— start of Material provided —

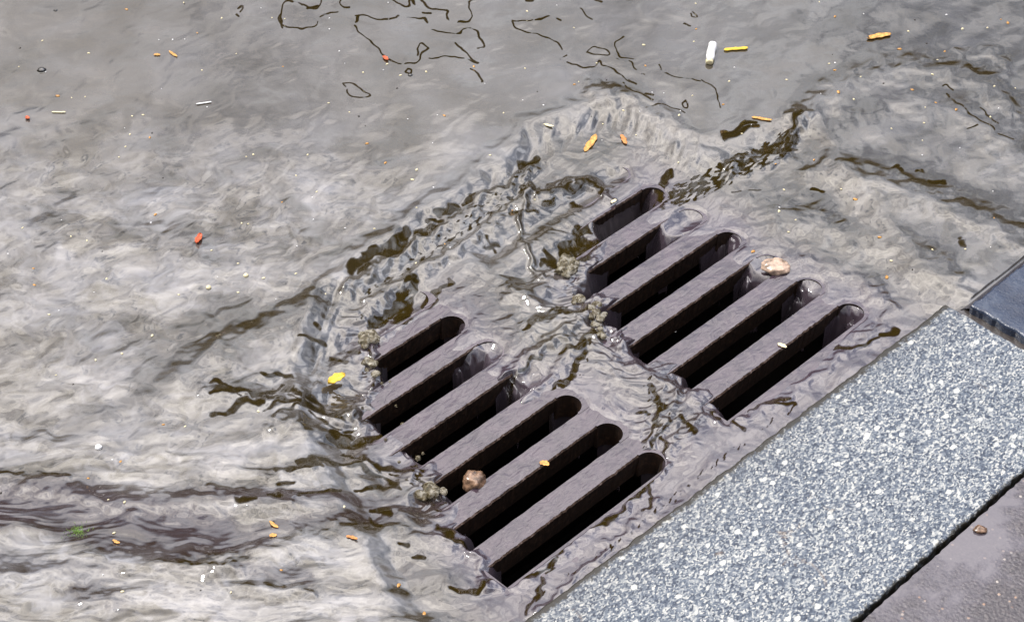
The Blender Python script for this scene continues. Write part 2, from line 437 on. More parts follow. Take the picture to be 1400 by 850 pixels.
# --- base levels
basin = [(455, 420), (560, 345), (700, 245), (735, 205), (850, 165), (950, 225), (1050, 215), (1090, 190), (1160, 290), (1240, 400), (1300, 430), (1000, 660), (700, 900), (560, 830), (520, 740), (455, 640), (430, 520)]
sdB = np.full(X.shape, -200, np.float32)
w = window([(300, 100), (1400, 950)], 60); sdB[w] = polysd(PX[w], PY[w], basin)
sdB = sdB+9*fbm(PX/60, PY/40, 3, 60)
H += 0.0035+0.0085*(1-ss(-34, 14, sdB))
# --- grate opening
openA = [(508, 470), (560, 436), (602, 410), (628, 428), (632, 452), (622, 476), (662, 482), (668, 506), (704, 512), (722, 536), (775, 528), (800, 540), (812, 560), (850, 572), (862, 592), (905, 612), (908, 634), (880, 668), (830, 712), (760, 770), (705, 800), (672, 792), (676, 772), (640, 748), (642, 728), (614, 716), (622, 690), (604, 668), (590, 640), (566, 622), (535, 602), (508, 572), (500, 545), (522, 515)]
openB = [(786, 398), (806, 380), (822, 330), (814, 298), (880, 248), (893, 262), (890, 300), (908, 318), (925, 322), (998, 312), (1006, 330), (1006, 352), (1030, 368), (1062, 378), (1092, 378), (1104, 396), (1140, 414), (1172, 422), (1180, 436), (1100, 520), (1010, 570), (990, 574), (990, 556), (962, 540), (936, 522), (938, 508), (900, 500), (880, 486), (850, 462), (846, 444), (818, 432), (838, 414), (800, 406)]
OPEN = np.full(X.shape, -99, np.float32)
for poly in (openA, openB):
    w = window(poly, 60)
    OPEN[w] = np.maximum(OPEN[w], polysd(PX[w]+0.5*(JX[w]-PX[w]), PY[w]+0.5*(JY[w]-PY[w]), poly))
SLOT = np.full(X.shape, -1.0, np.float32)      # + inside slot, metres
for ua, ub in COLS:
    for r in range(1, 8):
        rr = SW/2; c = vfar(r)+rr
        t = np.clip(U, ua+rr, ub-rr)
        SLOT = np.maximum(SLOT, np.where(U < ua+rr, np.minimum(rr-np.abs(V-c), U-ua), rr-np.hypot(U-t, V-c)))
fd = np.maximum(np.maximum(GU[0]-U, U-GU[1]), np.maximum(GV[0]+0.03-V, np.where(V > 0.2, -1.0, V-GV[1])))+0.012*fbm(X*22, Y*26, 3, 61)
film = ss(0.004, -0.022, fd)
FILM_SHADE = ss(0.020, -0.030, fd)*ss(-85, 5, OPEN)
for (bx, by, ra, rb, val) in ((690, 350, 85, 62, 1.0), (545, 375, 60, 60, .9), (790, 240, 80, 55, .9), (760, 300, 50, 60, 1.0), (470, 560, 40, 90, .9), (765, 455, 55, 40, .9), (905, 545, 45, 60, .45), (560, 690, 40, 50, .8), (960, 610, 60, 40, .4), (1120, 330, 70, 50, .4)):
    FILM_SHADE *= 1-val*np.exp(-(((PX-bx)/ra)**2+((PY-by)/rb)**2))
sink = ss(-4, 10, OPEN)
inslot = ss(-0.0035, -0.0015, SLOT)
sag = ss(-0.010, 0.014, SLOT)
# thin streams that still cross an open slot
cov = np.zeros_like(X)
streams = [([(902, 300), (930, 316)], 5), ([(908, 245), (902, 268), (880, 285)], 5), ([(1002, 318), (996, 340)], 5), ([(1096, 382), (1080, 418)], 5), ([(1168, 422), (1166, 444)], 5),
           ([(640, 470), (622, 500)], 12), ([(700, 505), (690, 545)], 13), ([(560, 470), (580, 455)], 6), ([(1022, 372), (1012, 392)], 6), ([(598, 690), (620, 668)], 9), ([(560, 612), (556, 640)], 8), ([(640, 655), (655, 640)], 2)]
for pts, wd in streams:
    w = window(pts, wd+14)
    d = segdist(PX[w]+0.4*(JX[w]-PX[w]), PY[w]+0.4*(JY[w]-PY[w]), pts)
    cov[w] = np.maximum(cov[w], ss(wd+5, wd-3, d)*ss(-0.25, 0.15, fbm(U[w]*130, V[w]*35, 3, 62)))
H = H+film*(1-ss(0, -70, OPEN))*(0.0007-H)
H = H-(0.0015*ss(-3, 10, OPEN)+0.0040*ss(8, 30, OPEN))*film
edge = ss(22, -6, np.abs(OPEN-2))*film
H -= 0.006*sag*(1-sink)*film                   # water sags where it runs over a slot
deepening = np.clip(OPEN/30, 0, 1)
fall = np.clip((OPEN+6)/26, 0, 1)**1.8
drop = fall*inslot*(1-cov*0.9)
H = H*(1-drop)+drop*(-0.10)
H -= sink*inslot*cov*(0.010+0.010*deepening)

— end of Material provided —

# Given exercise
Set down the material exactly, every line of it, except for the pictures.

# Written solution
The Blender Python script for this scene continues. Write part 2, from line 437 on. More parts follow. Take the picture to be 1400 by 850 pixels.
# --- base levels
basin = [(455, 420), (560, 345), (700, 245), (735, 205), (850, 165), (950, 225), (1050, 215), (1090, 190), (1160, 290), (1240, 400), (1300, 430), (1000, 660), (700, 900), (560, 830), (520, 740), (455, 640), (430, 520)]
sdB = np.full(X.shape, -200, np.float32)
w = window([(300, 100), (1400, 950)], 60); sdB[w] = polysd(PX[w], PY[w], basin)
sdB = sdB+9*fbm(PX/60, PY/40, 3, 60)
H += 0.0035+0.0085*(1-ss(-34, 14, sdB))
# --- grate opening
openA = [(508, 470), (560, 436), (602, 410), (628, 428), (632, 452), (622, 476), (662, 482), (668, 506), (704, 512), (722, 536), (775, 528), (800, 540), (812, 560), (850, 572), (862, 592), (905, 612), (908, 634), (880, 668), (830, 712), (760, 770), (705, 800), (672, 792), (676, 772), (640, 748), (642, 728), (614, 716), (622, 690), (604, 668), (590, 640), (566, 622), (535, 602), (508, 572), (500, 545), (522, 515)]
openB = [(786, 398), (806, 380), (822, 330), (814, 298), (880, 248), (893, 262), (890, 300), (908, 318), (925, 322), (998, 312), (1006, 330), (1006, 352), (1030, 368), (1062, 378), (1092, 378), (1104, 396), (1140, 414), (1172, 422), (1180, 436), (1100, 520), (1010, 570), (990, 574), (990, 556), (962, 540), (936, 522), (938, 508), (900, 500), (880, 486), (850, 462), (846, 444), (818, 432), (838, 414), (800, 406)]
OPEN = np.full(X.shape, -99, np.float32)
for poly in (openA, openB):
    w = window(poly, 60)
    OPEN[w] = np.maximum(OPEN[w], polysd(PX[w]+0.5*(JX[w]-PX[w]), PY[w]+0.5*(JY[w]-PY[w]), poly))
SLOT = np.full(X.shape, -1.0, np.float32)      # + inside slot, metres
for ua, ub in COLS:
    for r in range(1, 8):
        rr = SW/2; c = vfar(r)+rr
        t = np.clip(U, ua+rr, ub-rr)
        SLOT = np.maximum(SLOT, np.where(U < ua+rr, np.minimum(rr-np.abs(V-c), U-ua), rr-np.hypot(U-t, V-c)))
fd = np.maximum(np.maximum(GU[0]-U, U-GU[1]), np.maximum(GV[0]+0.03-V, np.where(V > 0.2, -1.0, V-GV[1])))+0.012*fbm(X*22, Y*26, 3, 61)
film = ss(0.004, -0.022, fd)
FILM_SHADE = ss(0.020, -0.030, fd)*ss(-85, 5, OPEN)
for (bx, by, ra, rb, val) in ((690, 350, 85, 62, 1.0), (545, 375, 60, 60, .9), (790, 240, 80, 55, .9), (760, 300, 50, 60, 1.0), (470, 560, 40, 90, .9), (765, 455, 55, 40, .9), (905, 545, 45, 60, .45), (560, 690, 40, 50, .8), (960, 610, 60, 40, .4), (1120, 330, 70, 50, .4)):
    FILM_SHADE *= 1-val*np.exp(-(((PX-bx)/ra)**2+((PY-by)/rb)**2))
sink = ss(-4, 10, OPEN)
inslot = ss(-0.0035, -0.0015, SLOT)
sag = ss(-0.010, 0.014, SLOT)
# thin streams that still cross an open slot
cov = np.zeros_like(X)
streams = [([(902, 300), (930, 316)], 5), ([(908, 245), (902, 268), (880, 285)], 5), ([(1002, 318), (996, 340)], 5), ([(1096, 382), (1080, 418)], 5), ([(1168, 422), (1166, 444)], 5),
           ([(640, 470), (622, 500)], 12), ([(700, 505), (690, 545)], 13), ([(560, 470), (580, 455)], 6), ([(1022, 372), (1012, 392)], 6), ([(598, 690), (620, 668)], 9), ([(560, 612), (556, 640)], 8), ([(640, 655), (655, 640)], 2)]
for pts, wd in streams:
    w = window(pts, wd+14)
    d = segdist(PX[w]+0.4*(JX[w]-PX[w]), PY[w]+0.4*(JY[w]-PY[w]), pts)
    cov[w] = np.maximum(cov[w], ss(wd+5, wd-3, d)*ss(-0.25, 0.15, fbm(U[w]*130, V[w]*35, 3, 62)))
H = H+film*(1-ss(0, -70, OPEN))*(0.0007-H)
H = H-(0.0015*ss(-3, 10, OPEN)+0.0040*ss(8, 30, OPEN))*film
edge = ss(22, -6, np.abs(OPEN-2))*film
H -= 0.006*sag*(1-sink)*film                   # water sags where it runs over a slot
deepening = np.clip(OPEN/30, 0, 1)
fall = np.clip((OPEN+6)/26, 0, 1)**1.8
drop = fall*inslot*(1-cov*0.9)
H = H*(1-drop)+drop*(-0.10)
H -= sink*inslot*cov*(0.010+0.010*deepening)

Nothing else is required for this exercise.